Of this speech, Biddulph says: “It was carefully crafted brinkmanship from a very meticulous and ethical man, saying only what he was free to say. At the same time, he was making sure that nobody could possibly miss the imputation.”

Opposition policy under Labor leader Mark Latham was to conduct a royal commission specifically into SIEV X. The party dropped that idea when it lost the 2004 election.

I ask Biddulph why he thinks the truth still matters.

“The answers could change this from an accident to a crime against humanity,” he says. “A small group around the prime minister were micromanaging the defence assets in the area – and naval staff in particular, who I spoke to, were traumatised about not being able to carry out humanitarian actions as they were trained to. A defence person spoke to me privately about our surveillance abilities and said that it would have been eminently trackable from Australia with the device it was carrying.”

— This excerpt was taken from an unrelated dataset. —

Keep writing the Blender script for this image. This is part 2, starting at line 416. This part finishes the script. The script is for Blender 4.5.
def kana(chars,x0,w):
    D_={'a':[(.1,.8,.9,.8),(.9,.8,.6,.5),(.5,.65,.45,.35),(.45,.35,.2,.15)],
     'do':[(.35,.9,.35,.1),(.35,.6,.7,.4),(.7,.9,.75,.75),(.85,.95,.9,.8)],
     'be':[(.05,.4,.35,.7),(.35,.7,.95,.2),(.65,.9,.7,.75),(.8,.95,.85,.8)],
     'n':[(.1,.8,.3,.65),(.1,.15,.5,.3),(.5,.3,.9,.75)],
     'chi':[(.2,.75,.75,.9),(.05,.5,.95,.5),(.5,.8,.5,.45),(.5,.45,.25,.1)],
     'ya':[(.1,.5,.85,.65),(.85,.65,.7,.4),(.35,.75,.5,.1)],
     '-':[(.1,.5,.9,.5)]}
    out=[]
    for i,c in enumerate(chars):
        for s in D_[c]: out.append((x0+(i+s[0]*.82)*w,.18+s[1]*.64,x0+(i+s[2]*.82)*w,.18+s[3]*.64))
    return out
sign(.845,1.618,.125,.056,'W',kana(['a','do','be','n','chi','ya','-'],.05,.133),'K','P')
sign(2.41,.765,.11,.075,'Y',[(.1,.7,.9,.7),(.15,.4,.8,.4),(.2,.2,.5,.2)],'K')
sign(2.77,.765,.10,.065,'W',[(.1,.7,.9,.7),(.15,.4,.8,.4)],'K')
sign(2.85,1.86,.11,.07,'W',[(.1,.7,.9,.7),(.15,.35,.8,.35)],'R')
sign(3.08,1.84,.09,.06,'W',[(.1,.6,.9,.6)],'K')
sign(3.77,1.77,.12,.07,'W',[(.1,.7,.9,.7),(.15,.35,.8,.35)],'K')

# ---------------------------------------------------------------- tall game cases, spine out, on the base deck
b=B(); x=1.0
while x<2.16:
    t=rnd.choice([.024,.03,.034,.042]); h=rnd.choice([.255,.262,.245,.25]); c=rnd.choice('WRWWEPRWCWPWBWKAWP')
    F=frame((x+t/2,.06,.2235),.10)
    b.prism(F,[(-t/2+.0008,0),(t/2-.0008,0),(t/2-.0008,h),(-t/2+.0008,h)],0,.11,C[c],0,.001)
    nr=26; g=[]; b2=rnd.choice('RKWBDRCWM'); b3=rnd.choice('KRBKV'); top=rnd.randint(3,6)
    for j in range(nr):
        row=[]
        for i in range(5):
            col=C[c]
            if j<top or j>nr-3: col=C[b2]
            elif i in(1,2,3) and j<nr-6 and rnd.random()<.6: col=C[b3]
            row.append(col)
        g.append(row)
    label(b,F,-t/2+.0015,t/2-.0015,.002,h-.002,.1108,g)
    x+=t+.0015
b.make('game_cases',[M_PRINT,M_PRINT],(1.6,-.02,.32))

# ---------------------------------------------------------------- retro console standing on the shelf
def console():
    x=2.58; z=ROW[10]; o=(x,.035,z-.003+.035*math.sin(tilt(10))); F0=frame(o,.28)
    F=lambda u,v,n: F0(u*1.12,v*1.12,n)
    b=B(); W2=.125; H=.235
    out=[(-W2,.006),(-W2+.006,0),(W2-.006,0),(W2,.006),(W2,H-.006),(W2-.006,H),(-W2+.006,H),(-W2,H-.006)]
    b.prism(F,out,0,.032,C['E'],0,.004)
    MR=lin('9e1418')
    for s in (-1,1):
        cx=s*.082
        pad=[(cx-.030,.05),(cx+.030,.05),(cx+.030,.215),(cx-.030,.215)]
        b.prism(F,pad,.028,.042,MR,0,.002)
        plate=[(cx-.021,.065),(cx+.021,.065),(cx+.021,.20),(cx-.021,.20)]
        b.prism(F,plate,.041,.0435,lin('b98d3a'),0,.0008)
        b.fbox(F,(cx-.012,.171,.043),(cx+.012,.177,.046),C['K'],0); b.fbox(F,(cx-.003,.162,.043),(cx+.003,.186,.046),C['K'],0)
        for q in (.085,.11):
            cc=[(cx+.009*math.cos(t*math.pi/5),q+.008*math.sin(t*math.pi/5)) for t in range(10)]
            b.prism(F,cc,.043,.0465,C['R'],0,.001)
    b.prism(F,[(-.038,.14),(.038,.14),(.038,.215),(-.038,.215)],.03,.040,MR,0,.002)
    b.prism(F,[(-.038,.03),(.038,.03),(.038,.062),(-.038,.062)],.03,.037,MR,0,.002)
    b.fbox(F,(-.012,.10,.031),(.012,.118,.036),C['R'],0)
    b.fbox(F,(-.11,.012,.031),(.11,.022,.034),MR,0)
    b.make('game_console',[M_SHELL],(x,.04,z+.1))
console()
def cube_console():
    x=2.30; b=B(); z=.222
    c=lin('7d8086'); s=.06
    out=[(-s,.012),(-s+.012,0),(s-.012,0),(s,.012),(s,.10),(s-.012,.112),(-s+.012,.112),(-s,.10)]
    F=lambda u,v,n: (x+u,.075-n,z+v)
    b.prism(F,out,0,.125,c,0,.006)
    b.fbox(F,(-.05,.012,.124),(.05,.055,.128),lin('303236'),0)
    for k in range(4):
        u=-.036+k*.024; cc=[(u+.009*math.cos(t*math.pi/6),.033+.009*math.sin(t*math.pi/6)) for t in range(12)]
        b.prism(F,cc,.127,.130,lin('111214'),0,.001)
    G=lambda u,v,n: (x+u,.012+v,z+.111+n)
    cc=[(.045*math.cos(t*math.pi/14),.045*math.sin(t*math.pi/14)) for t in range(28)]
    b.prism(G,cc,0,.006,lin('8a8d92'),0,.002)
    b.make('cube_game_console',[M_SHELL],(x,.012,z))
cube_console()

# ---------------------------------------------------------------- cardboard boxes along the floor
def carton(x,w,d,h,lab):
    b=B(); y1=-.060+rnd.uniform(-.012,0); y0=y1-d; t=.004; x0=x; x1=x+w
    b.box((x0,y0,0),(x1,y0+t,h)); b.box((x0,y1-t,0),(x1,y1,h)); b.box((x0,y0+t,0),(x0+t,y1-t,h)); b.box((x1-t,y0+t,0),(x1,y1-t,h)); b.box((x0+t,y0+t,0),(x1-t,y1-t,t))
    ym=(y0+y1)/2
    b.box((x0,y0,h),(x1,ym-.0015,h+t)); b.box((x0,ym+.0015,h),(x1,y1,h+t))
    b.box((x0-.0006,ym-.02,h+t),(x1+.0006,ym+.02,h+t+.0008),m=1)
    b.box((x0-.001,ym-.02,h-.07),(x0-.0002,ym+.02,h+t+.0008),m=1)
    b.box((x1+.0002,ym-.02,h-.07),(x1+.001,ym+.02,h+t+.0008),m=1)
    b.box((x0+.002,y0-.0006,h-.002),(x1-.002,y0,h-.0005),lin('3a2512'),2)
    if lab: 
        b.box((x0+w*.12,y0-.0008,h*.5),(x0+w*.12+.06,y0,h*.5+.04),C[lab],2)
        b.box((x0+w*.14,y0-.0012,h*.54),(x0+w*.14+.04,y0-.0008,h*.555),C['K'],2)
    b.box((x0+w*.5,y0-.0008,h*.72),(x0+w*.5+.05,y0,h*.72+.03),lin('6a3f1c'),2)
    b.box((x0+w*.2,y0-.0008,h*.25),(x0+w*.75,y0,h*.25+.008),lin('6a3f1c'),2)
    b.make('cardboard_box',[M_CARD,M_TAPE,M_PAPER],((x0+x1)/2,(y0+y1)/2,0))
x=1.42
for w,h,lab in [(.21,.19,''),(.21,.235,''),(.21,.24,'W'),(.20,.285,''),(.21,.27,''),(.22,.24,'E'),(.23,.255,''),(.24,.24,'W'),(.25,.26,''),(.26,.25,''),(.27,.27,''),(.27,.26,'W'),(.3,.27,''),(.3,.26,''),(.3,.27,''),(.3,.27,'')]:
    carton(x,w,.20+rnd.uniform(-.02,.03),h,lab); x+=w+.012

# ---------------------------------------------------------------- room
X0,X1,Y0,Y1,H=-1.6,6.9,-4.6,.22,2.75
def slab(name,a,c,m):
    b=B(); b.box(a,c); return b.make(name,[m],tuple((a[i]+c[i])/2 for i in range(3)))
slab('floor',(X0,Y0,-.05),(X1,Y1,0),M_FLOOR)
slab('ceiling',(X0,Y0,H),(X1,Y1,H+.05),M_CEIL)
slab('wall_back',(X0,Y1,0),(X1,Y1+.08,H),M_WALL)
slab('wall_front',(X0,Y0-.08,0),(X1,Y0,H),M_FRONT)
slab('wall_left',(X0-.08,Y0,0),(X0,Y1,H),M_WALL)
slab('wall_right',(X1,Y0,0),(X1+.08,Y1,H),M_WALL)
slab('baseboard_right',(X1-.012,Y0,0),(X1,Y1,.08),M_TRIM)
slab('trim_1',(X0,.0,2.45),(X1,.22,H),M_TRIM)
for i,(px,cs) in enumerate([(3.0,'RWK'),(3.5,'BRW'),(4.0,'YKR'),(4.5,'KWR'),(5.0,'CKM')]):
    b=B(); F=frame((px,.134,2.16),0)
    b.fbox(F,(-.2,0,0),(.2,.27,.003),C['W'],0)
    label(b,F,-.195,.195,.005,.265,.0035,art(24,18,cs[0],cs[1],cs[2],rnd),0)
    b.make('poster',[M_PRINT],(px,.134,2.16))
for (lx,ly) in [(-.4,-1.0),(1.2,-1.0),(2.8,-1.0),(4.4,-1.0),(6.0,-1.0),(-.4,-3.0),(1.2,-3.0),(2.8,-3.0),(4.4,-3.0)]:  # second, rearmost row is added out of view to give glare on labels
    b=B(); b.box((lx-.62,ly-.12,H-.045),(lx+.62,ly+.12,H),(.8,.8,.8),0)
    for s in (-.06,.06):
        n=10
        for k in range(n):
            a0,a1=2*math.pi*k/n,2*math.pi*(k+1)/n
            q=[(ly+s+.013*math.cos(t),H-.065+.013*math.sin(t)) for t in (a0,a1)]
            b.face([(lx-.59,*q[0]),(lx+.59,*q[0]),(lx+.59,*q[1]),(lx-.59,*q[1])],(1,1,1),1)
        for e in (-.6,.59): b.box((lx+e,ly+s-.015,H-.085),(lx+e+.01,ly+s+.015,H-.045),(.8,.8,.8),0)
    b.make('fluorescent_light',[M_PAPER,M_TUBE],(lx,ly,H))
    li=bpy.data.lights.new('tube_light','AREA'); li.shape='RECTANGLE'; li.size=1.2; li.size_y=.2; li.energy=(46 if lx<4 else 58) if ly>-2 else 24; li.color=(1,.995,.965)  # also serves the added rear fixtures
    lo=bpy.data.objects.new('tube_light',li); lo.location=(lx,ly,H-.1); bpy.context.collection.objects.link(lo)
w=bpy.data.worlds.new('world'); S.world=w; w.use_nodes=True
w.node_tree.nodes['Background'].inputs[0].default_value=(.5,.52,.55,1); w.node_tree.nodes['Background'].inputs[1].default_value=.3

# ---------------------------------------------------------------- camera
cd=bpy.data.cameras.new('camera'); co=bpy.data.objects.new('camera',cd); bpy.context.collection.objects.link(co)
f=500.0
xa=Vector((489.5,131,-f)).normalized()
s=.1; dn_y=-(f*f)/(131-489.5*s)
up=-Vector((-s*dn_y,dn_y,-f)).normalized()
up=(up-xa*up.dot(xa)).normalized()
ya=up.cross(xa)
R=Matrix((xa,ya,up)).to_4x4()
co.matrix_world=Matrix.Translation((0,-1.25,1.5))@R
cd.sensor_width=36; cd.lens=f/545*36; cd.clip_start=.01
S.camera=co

Wilma Davidson has taken five years to do a near-full-circuit of the memorial poles for maintenance. She is preparing, she tells me, with a quiver in her voice, to restore artwork on a set of small poles honouring three unknown sisters, aged 12, 13 and 14.

“Three sisters have gone and we don’t know if the parents are alive or not,” she says. “I can’t get that picture out of my head. I am coming to them. I wouldn’t avoid them.”

Davidson got involved in the memorial through friends in the Quaker community in Canberra. “It’s a bit like Quaker practice,” she says, “being present and sitting in silence.”

She has walked many visitors through the memorial, most of them schoolchildren. Family members of those who drowned have visited from interstate and overseas. One mother attached a photo of her drowned son to his pole.

With tragedy there are often notions of victims, heroes and villains. Given the politics of both major parties, asylum seekers are often framed as villains, but Davidson appreciates the courage needed to leave behind everything for a perilous journey in a substandard boat.

She sees them as heroes as well as victims.

“In this country,” she says, “we seem to only honour the dead of those who died with a gun in their hands. I find this very distressing.”